With interest rates on the rise, savings institutions are boasting about the great rates they are offering, says Liz Dolan in The Sunday Telegraph. Take Northern Rock’s 5.01% rate. Sounds great, doesn’t it? But there’s a problem that’s only made clear in the small print. For starters, this rate includes a whacking ‘bonus’ worth 0.7%, which disappears after six months. Worse still, the bank goes on to say that the annual interest rate on the account is guaranteed to be “no lower than 0.5% below the UK bank base rate”. So there’s nothing to prevent Northern Rock cutting the rate to 3.75% whenever it likes. Northern Rock is not alone in advertising headline rates that make little long-term sense. A number of its competitors employ similar tactics.

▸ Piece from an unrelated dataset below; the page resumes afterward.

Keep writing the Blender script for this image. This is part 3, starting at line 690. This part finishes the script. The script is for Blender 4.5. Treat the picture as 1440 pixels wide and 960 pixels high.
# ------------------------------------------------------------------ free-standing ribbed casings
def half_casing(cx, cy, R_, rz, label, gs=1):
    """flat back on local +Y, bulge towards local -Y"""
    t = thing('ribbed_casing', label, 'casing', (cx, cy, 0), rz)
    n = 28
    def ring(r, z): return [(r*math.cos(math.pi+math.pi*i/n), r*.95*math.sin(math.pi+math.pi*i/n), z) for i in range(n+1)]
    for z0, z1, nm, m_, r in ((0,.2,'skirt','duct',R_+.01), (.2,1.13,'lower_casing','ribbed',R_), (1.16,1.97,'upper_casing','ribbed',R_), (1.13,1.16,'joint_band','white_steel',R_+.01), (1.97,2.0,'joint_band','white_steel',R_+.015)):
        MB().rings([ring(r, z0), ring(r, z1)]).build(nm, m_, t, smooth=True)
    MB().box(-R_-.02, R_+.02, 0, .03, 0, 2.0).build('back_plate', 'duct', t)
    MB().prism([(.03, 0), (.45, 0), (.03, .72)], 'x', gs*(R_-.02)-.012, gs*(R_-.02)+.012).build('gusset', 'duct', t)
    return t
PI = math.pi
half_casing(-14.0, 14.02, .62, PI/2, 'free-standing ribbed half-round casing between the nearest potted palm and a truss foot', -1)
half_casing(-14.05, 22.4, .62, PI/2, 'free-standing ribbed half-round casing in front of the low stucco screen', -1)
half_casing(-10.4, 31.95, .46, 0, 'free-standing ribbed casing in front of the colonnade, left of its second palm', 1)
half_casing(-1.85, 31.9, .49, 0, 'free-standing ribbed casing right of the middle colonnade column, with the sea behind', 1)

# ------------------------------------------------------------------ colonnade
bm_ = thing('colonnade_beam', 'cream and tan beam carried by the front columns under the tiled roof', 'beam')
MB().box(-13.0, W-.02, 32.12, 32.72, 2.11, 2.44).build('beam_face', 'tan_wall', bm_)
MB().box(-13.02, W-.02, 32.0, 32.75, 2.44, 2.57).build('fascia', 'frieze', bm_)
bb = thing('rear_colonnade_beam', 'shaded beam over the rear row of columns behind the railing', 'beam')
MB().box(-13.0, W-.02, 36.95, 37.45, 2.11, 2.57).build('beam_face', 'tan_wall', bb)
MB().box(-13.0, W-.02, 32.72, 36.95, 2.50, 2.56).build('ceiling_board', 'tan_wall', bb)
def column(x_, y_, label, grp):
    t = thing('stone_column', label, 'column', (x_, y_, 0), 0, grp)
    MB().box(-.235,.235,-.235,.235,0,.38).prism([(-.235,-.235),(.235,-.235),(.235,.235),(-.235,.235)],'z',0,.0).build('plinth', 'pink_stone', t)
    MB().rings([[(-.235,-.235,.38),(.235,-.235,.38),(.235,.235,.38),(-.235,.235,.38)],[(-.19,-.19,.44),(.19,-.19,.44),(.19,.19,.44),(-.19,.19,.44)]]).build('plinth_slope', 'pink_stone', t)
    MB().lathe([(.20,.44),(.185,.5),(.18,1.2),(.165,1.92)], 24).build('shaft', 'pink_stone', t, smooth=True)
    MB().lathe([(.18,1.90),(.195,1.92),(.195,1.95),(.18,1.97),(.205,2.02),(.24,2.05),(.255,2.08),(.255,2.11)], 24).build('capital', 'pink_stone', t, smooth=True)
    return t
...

And this isn’t all, says Grainne Gilmore in The Times. Many savings institutions are also refusing to pass on the recent rises in base interest rates to their customers. Consider savers at NatWest. Some have seen a quarter point rise in their rates recently, but those with money in the bank’s superseded (closed to new customers) Special Reserve Account will be overlooked and continue to receive a pathetic total of just 0.25%. Likewise, savers in Barclays’ superseded Instant-Access Account had their rate fixed at a mere 0.15% last month. The banks get away with this because, under the banking code, superseded accounts can offer consumers far lower rates than those on the bank’s current range. Still, legal or not, there’s no need to show loyalty to banks that treat long-standing customers like this. Anyone with a lousy rate such as these should move their money immediately.
But where to? The most tempting are the accounts offering attractive fixed rates, such as the 5.56% paid by Capital One on its two-year bond. But expectations that the Bank of England could raise rates more sharply than forecast means that the best variable rates could soon rise to as high as 5.7%, so you might want to hedge your bets. This means going for Yorkshire Building Society’s Guaranteed Tracker account, which offers 5.25% over two years – unless the base rate goes higher than that, in which case Yorkshire will raise its rate to match it.
But make sure the account is right for you before you take the plunge, says Melanie Bien in The Independent on Sunday. The minimum investment is only £100 and you can make deposits into the account while the issue remains available, but you cannot access the account during the term, so don’t tie-up cash you might need in a hurry: the “only way to get your hands on it” is to close the account. And if you do that, you will lose the last 180 days worth of interest.